Allah aşkına bana, hakkında İsnat edilen bütün suçlamalar sonucunda bir delil kırıntısına bile rastlanmayan ve çıkarıldığı bütün mahkemelerde ilk celselerde tahliye ve beraatler alan, buna rağmen hukuksuz bir şekilde cezaevinde tutulan, kısacası bugüne kadar adına hiçbir suç üretilemeyen bir kişiye "özgürlüğünü geri verin" demenin neden suç olduğunun izahını yapacak birisi var mı?
EGM ve kolluk kuvvetleri de diğer bütün kurumlar gibi Türkiye Cumhuriyeti'nin anayasasına bağlı, hukuk ve kanun çerçevesinde hareket eden, etmesi gereken bir kurum değil mi? Kanunda suç olmadığı defalarca karara bağlanan bir konu hakkında neden bu kadar hasmane bir tavır sergileniyor?
Sahi siz kimsiniz? mahkemelerin hiç bir hukuksuzluk görmediği için salı verdiği bu insanlara bu şekilde muamele etme hakkını kimden alıyorsunuz? "Bu atkıyı takmanın hukuka aykırı bir tarafı yoktur" diyen mahkemenin kararını böylesine aşağılayacak, yargı kurumunu bu denli rencide edecek bu uygulamayı yapma hakkını nereden alıyorsunuz?
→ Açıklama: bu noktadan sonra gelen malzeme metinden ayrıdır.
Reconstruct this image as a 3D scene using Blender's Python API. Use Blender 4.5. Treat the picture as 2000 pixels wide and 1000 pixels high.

Gerçekten siz kimsiniz? Ve bu atkı size neden bu kadar batıyor anlamış değilim.
"Sen misin vatandaş" diye aşağıladığınız, yok saymaya çalıştığınız bu insanlar bu vatanın öz evladı ve gerçek vatandaşları onu biliyoruz da, bu atkıyı takarak yürüyebilirler diyen mahkemeye rağmen, talimat böyle yürütmeyeceğiz diyen sizler kimsiniz, bu talimatı kimden alıyorsunuz, kime ve neye hizmet ediyorsunuz?
Onu bir söyleyin de bilelim.
Yazık oluyor Yazık, Hukuka, Adalete, Ülkeye yazık ediyorsunuz.